Using the data below, determine the number of lines that include the string "script". Write only that number.

## BEGIN

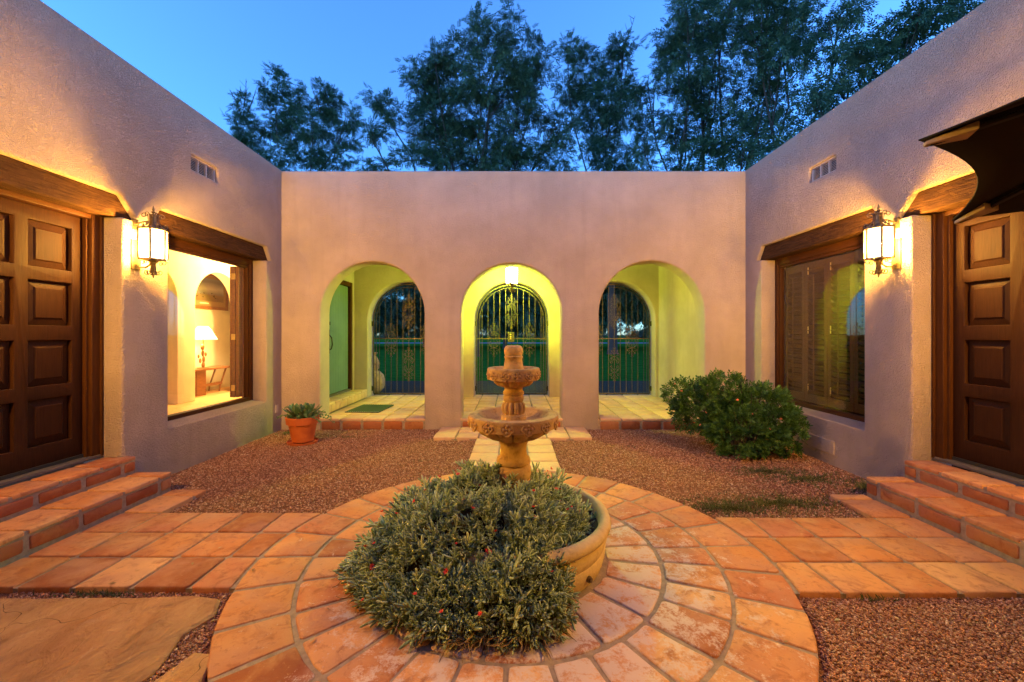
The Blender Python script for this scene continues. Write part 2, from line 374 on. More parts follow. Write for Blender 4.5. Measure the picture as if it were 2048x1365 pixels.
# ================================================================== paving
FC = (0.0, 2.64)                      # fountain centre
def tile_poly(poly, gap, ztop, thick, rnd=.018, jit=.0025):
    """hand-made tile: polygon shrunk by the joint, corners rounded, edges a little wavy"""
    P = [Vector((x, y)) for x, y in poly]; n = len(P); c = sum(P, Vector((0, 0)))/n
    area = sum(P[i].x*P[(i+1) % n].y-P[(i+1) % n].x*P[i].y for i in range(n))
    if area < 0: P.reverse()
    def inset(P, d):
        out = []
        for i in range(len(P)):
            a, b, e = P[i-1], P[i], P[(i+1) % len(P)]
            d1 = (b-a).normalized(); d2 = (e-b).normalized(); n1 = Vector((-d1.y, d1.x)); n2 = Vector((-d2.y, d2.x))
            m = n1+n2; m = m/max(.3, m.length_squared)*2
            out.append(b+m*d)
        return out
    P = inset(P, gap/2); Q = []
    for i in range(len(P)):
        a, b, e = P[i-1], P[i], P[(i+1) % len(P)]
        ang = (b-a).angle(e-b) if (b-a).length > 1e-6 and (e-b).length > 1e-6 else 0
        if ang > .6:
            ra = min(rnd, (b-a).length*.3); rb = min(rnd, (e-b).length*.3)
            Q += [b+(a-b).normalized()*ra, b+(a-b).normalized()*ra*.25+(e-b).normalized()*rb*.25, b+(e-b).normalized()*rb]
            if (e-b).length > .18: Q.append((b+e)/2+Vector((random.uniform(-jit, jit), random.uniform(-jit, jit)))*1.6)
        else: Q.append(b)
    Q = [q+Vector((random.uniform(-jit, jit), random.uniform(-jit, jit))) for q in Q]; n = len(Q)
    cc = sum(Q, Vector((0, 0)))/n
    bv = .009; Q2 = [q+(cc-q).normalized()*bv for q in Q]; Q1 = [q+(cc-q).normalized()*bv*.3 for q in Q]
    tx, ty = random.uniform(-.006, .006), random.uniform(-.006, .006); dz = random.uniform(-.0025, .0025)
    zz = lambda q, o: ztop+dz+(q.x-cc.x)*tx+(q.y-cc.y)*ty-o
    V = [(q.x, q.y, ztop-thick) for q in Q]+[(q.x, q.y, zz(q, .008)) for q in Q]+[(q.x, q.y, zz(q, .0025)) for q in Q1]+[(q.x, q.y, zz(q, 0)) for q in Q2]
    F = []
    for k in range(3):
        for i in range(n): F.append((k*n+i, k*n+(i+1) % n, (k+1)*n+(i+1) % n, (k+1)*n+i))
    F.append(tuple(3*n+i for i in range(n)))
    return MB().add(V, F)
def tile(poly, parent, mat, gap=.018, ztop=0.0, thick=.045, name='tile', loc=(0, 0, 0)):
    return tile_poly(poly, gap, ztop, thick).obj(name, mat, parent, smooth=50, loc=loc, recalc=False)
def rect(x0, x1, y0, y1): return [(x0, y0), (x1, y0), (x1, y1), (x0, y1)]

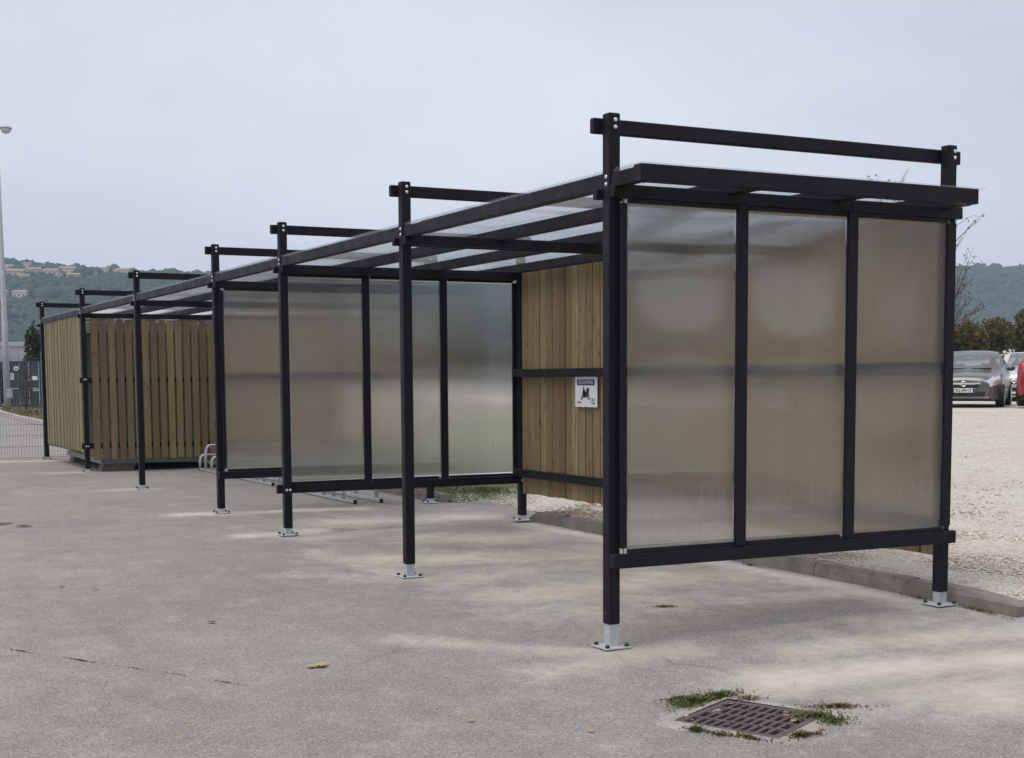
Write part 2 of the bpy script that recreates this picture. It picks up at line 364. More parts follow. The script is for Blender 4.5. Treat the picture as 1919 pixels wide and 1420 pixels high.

## END

## Expected answer
2